Editor’s Letter – Issue 127

October 2017

HAMLIN LOVELL
Originally published in the October 2017 issue

The inaugural ESMA conference, held in Paris in October 2017, touched on a wide range of interconnected regulatory topics. There is much to play for if regulations are to attain their aims. The fact that 10 trillion Euros are sitting in deposit accounts paying sub-zero interest rates is viewed as a lost opportunity by ESMA’s Chairman, Steven Maijoor. This is partly because, after years of various initiatives (simplified prospectuses, KIIDs and now PRIIPS), fund literature is not intelligible to the vast majority of people. Clearly, the Capital Markets Union (CMU) project has yet to give European savers the confidence to embrace a US-style culture of investing into capital markets, which are still much smaller than in the US. Hence, Europe’s 23 million SMEs are still over-reliant on bank debt. Therefore, alternative lending, both directly and via capital markets, which many hedge fund and private equity managers pursue, has a long and strong runway of further growth ahead.

High hopes that MiFID II may enhance transparency and reduce costs are weighed against fears that MiFID II could have unintended consequences including further fragmenting equity markets and threatening liquidity, which could also be hampered by the levels of capital requirements for market makers (imposed by other regulations). These are perceived as excessive if market makers are not deemed to be systemic institutions. Additional MiFID II concerns are that it raises barriers to entry as larger asset managers can more easily absorb research costs, and that it may reduce (already patchy) sell side research coverage of smaller and medium sized companies. That could also impair liquidity.

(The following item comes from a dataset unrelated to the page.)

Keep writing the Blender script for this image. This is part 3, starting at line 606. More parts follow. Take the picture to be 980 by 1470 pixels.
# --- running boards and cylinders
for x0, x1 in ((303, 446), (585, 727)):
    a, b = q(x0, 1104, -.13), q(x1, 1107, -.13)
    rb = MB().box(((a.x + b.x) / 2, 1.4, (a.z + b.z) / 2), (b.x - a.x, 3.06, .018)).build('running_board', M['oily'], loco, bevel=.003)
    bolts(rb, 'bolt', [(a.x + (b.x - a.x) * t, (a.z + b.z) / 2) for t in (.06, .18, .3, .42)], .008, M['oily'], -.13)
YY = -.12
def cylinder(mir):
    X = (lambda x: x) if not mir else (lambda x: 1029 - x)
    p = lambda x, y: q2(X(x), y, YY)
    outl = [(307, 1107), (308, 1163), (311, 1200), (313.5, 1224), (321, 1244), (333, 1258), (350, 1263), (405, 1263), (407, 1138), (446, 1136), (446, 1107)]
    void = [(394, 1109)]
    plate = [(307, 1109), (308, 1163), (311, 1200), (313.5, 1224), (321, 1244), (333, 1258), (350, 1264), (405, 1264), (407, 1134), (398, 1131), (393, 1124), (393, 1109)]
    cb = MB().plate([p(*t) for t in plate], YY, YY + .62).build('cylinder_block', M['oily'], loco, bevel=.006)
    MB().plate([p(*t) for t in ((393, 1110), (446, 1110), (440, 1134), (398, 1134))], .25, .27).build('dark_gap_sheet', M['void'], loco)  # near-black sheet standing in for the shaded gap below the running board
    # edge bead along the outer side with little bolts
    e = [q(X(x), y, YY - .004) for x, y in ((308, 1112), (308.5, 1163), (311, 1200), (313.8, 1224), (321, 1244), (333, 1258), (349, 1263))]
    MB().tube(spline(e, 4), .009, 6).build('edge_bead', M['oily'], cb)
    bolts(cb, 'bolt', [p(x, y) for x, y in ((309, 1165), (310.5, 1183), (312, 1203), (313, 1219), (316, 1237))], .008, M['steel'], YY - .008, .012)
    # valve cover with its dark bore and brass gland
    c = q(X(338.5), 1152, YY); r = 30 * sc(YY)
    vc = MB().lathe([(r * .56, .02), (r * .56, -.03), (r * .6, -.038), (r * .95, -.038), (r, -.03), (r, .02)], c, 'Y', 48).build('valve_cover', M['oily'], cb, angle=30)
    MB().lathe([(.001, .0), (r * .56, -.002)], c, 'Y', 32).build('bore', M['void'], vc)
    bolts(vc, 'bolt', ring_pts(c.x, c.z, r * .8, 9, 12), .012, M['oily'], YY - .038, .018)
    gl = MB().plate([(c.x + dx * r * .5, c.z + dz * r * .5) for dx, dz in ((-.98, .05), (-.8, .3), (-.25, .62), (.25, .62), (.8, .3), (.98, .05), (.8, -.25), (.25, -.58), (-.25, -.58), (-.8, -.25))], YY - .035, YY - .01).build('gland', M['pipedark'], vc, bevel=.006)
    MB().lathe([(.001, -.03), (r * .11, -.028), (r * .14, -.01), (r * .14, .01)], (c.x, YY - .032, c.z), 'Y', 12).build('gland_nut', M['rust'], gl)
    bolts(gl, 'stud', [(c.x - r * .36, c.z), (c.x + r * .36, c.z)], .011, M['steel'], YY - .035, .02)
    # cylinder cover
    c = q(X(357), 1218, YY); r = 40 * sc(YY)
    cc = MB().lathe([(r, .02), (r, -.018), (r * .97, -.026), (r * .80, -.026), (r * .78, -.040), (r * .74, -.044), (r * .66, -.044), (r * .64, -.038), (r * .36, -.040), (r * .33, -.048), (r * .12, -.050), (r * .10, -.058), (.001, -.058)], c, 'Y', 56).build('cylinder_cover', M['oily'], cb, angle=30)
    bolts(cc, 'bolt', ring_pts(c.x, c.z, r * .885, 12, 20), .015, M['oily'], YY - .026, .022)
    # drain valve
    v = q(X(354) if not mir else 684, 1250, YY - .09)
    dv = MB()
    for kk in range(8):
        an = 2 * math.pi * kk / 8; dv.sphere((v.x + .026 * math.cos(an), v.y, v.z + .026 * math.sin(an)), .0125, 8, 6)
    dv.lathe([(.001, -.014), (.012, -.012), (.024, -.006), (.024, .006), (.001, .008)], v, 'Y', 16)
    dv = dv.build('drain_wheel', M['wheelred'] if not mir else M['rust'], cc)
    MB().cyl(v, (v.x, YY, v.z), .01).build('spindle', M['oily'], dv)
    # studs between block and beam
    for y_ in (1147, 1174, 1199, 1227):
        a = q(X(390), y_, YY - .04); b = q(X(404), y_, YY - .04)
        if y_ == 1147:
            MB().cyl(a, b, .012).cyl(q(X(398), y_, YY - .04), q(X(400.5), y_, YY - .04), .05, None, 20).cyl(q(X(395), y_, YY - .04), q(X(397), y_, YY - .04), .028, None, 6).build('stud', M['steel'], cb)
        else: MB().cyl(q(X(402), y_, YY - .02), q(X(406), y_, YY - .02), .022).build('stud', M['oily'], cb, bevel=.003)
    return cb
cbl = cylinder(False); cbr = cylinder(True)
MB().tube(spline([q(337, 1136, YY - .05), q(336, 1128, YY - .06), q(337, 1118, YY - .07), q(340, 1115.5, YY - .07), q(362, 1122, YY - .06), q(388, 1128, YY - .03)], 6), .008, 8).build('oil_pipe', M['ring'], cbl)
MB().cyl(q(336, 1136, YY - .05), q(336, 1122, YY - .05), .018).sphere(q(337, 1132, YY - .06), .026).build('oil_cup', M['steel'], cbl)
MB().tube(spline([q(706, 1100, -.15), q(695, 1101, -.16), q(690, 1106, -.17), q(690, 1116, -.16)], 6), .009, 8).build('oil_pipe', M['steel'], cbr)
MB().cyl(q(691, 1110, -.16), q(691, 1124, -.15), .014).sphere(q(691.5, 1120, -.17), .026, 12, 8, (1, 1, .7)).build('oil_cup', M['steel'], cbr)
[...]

If equity market liquidity is measured by daily turnover, Europe’s $40 billion is well below US levels of $200 billion. Net new issues are in fact rather low in the US and Europe, where regulations are thought to have made it onerous and costly for firms to go public. The number of public companies in the US and EU has been fairly static for years, whereas Asia has spawned 7,000 new ones taking its total to 27,000. Asia is also seeing an impressive number of hedge fund launches, many of which are smaller than those in the US or Europe.

These and other concerns are contributing to some degree of regulatory fatigue. From some quarters, including regulators themselves, there are refreshing noises suggesting that some regulations may have gone too far. European Commission Director General, Olivier Guersant, acknowledged that over-complex and over-specific rules could discourage long term investment. Hong Kong SFC chief, Ashley Alder, said that IOSCO was examining whether OTC derivatives rules were prohibitively expensive for hedging users. LSE chief, Xavier Rolet, expressed concern that European Commission proposals on CCPs go well beyond the US regime in terms of extra-territoriality.

Still, it would be premature to speculate that the regulatory pendulum is swinging back, not least because regulators expect to spend many years implementing, iteratively interpreting, and evaluating, existing rules.